Being supported in pregnancy by the team and teammates
Equally important to the advice they share is the support they receive from each other – and the team -, whether someone needs help with a grocery run, child-sitting, or even a play-date for the children.
"My teammates, like if my kid is not feeling good they will be like, hey, I can come watch her so you can go out for a run. So that has been really nice," Tuliamuk said. "Before I had a kid, I don't think I would volunteer to go watch someone's kid, but I think once you become a mom, you know what it is like. They've always been very supportive, so I am very grateful that I'm in the community that I am with."
Taylor added that the NAZ Elite team's and their sponsors' support has been vital, acknowledging that many women hesitate to pause their careers to give birth due to a lack of support.
"Admittedly, when I first found out that I was pregnant with my last daughter, who's now a year old, I was nervous," said the mother-of-four. "And I think that that is kind of stemmed from, the 10 years ago when it wasn't it wasn't a common thing, but still being like, 'Oh gosh, are they going to re-sign me? Am I going to lose my contract? Am I going to be able to run fast again?'
"But really deeply down I knew that everything was going to be fine, that they were going to support me. They were excited for me. And that's something that I don't think that you get with a lot of companies."
Making comebacks at the U.S. Olympic marathon trials
These U.S. Trials will be a test for each of the three in different ways. While Taylor will do only her second major race since coming back, she said there was another side of things to being a new mom at the top athletic level many people don't think about either.
"I still am breastfeeding, so there's challenges that come with that, like the energy expenditure that you need in order to train at a high level," she explained. "I was like an extreme over producer, so I was making so much milk and constantly like having to pump; if I'm pumping – I don't know how much it was, so much – every day, that's calories. And you need to intake more calories because you're losing all those calories, and then you're still running 10, 12, 16, 20 miles.

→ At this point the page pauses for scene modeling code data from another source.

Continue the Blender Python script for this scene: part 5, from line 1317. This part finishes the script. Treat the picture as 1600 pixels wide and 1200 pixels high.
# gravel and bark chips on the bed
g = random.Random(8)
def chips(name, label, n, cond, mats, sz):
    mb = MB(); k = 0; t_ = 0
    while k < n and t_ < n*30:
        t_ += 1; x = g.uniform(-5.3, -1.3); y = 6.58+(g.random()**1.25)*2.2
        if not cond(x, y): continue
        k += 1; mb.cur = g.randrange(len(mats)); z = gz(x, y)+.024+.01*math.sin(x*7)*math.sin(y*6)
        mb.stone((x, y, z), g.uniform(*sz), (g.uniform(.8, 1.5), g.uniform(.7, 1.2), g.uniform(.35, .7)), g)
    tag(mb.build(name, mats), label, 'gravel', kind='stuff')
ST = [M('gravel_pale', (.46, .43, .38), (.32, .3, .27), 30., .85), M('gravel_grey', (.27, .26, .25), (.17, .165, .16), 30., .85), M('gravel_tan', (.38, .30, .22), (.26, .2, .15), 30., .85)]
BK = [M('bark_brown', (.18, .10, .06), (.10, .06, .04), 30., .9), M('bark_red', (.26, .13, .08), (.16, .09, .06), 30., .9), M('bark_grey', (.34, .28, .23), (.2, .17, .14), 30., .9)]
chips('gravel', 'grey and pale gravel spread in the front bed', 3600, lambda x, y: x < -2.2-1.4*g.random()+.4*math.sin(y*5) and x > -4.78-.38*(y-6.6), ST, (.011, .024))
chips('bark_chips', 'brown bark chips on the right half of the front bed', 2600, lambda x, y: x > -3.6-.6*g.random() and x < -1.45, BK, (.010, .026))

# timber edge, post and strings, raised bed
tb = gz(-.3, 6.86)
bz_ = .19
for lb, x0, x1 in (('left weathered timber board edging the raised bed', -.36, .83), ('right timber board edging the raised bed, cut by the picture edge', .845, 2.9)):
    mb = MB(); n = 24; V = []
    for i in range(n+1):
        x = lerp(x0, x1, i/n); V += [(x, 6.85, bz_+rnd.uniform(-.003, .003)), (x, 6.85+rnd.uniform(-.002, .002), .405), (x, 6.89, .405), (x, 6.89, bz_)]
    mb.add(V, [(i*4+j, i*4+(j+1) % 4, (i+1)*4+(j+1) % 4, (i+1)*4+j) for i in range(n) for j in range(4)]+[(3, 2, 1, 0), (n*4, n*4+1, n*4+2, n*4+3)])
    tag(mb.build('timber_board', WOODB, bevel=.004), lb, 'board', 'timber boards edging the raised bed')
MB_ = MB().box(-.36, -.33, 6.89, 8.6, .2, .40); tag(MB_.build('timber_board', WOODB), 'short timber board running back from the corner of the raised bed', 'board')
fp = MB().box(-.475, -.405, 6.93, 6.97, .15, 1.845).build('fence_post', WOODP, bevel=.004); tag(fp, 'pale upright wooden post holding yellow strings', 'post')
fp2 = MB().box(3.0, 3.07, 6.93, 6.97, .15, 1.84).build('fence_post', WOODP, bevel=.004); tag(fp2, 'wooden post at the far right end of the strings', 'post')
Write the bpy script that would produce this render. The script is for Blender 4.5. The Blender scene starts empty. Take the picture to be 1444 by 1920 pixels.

"I think that just finding the balance between having this new human, and then not rushing right back into it. It's been a it's been an enjoyable process to be able to come back and know that I'm still good."
Meanwhile 2020 winner Tuliamuk is due to race for the first time since sustaining a hamstring injury towards the end of last season.
"It's definitely been like up and down," she shared. "It's been probably one of the biggest roller coasters I've been in. But I think we'll make it to the line and we'll just have to go with what we have, and experience."
With two other children, Sophia wasn't Bruce's first rodeo with childbirth. But such a big race just four months post-partum means she's had to draw on every ounce of her long experience in running.
"For me, it's honestly been like a linear curve, going up because my fitness is increasing, but then I'll have a particularly bad night of sleep and I'll say, okay, I have to run less today," Bruce said. But even being in Saturday's race will be a victory. "It's kind of exciting because for me coming at this, it was just like the big goal was 'Can you get to the starting line healthy?' And I'm getting pretty close to that goal.
"I have to believe that the accumulation of all the work I've done, even missing training for pregnancy, will catch up. And that's sort of what my mindset is going into the trials. Like. I've run 17 marathons, so even though I'm far from the fittest I've ever been, I have to believe my experience and all that will help me."
Bruce turned 40 in January, joking that it meant she'd now be eligible for Masters age group prize money at races. However she performs this Saturday, she knows she will have made her mark as a super-mother athlete.
"Maybe I never make an Olympic team. But there's a lot along the way that I can be really proud of. And the fact that I'm still – in my head – competitive on the U.S. scene and hopefully the world scene at 40 years old, is really encouraging."